2. Sunday just chilling out… Waking up.. Sunday Morning Edition.. Newspaper.. Maybe finish up my christmas shopping…. My sister is probably going to come and keep me company.
3. Finishing setting up the bedroom… Putting all my clothes away in my dresser that i’ve missed so much the past 5 months.. and getting the room back in some semblance of a shape!

1 person that I am going to appreciate:
My girlfriend Kristy.. I met her on a whim.. on Craigslist.. and we have become really good friends…. I am really grateful she is in my life.. We have intertwined our lives and our stories together.. I am very lucky..

Also.. Peter.. I know that I have been a handful lately.. I think the actual settling in that the stuff with the house is over.. and I have nothing left to worry about.. Shifting gears takes a moment of adjustment.. Starting with a day of doing nothing…

Ok.. yawn.. I’m ready for the end of the day.
Much Love,
Kerilyn

High/Low 12.10.08

Wednesday, December 10th, 2008

Morning my Kindred Spirits…

Ok… I have very strange news… I found another Kerilyn Fox on Facebook.. She’s only 18 years old.. but It’s CREEPING me out!!! Eww.. knowing someone out there has my exact name.. is creepy.
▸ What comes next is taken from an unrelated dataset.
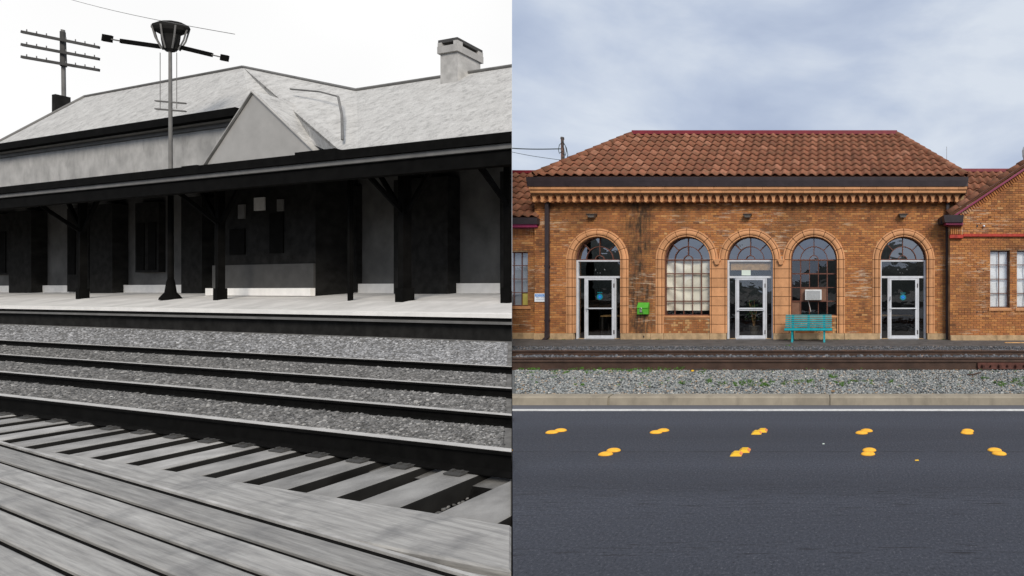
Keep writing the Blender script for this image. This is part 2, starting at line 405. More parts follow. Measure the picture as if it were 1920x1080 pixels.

I actually emailed her.. and she feels the same way… (I feel kinda better that I existed first? Is that weird to say?)

anyway.. I had to get that out… eww.

OK.. It’s Wednesday… Feeling good today… It’s warmer than usual outside.. mid-60’s today .. which is FINE with me! I can’t find my favorite red scarf and I’m glad I didn’t need it today!

onto 3 things 2 things :

3 things that make me happy:
1. Reading this Daily Om today. It made me reconnect with the smaller… little blessings I have. instead of trying to find the big ones everyday.. There are so many smaller blessings that I think I have been overlooking.
2. Good Cup of Coffee this morning.
3. Sounds so silly saying this…but knowing Pez has a fresh litter box! Taking care of my kitty girl!

2 things I am looking forward to today:
1. Going to eat Lunch with my girl Bianca.. I haven’t seen her in a few months so it’ll be good to catch up! AND… we’re going to eat Pho.. YUM!
2. Running tonite.. I’m going to up my distance to a mile and 3/4. Wish me Luck!

2 long term things I am looking forward to:
1. Spending a few days up in NJ with Peters family…. Driving up Christmas afternoon…I love his family… and I’m excited to be with them this Christmas!
2. This Sunday… after I am DONE with the final move at the house on Saturday.. reorganizing my clothes into my dresser.. and REALLY settling in to the house just that final bit more. I’m excited to hang my AWESOME Banana Leaf Mirror in the Dining Room.. and to have my coffee table and rug back with me….that is going to go SO well with the Red Sofa!! It’ll be nice to have my things in our space more…

1 person I am going to appreciate:
The fact when I REALLY look back on my life the past few years.. EVERYTHING has worked out EXACTLY as it should have…. True it hasn’t been without it’s painful moments.. but there has also been a lot of amazingly beautiful and wonderful moments too.. Filled with laughter.. love and learning… I honestly wouldn’t be where I am today if I had done anything differently… It just goes to prove that I should ALWAYS trust myself.. NOT to doubt myself… no matter what.. That NOTHING I do is wrong.. just takes me to the next step that is next on my journey. Doesn’t take away the pain.. tears.. and moments of fear… but that’s why we’re here to face and learn from them.. so in a Bigger Picture.. it makes it all worth it.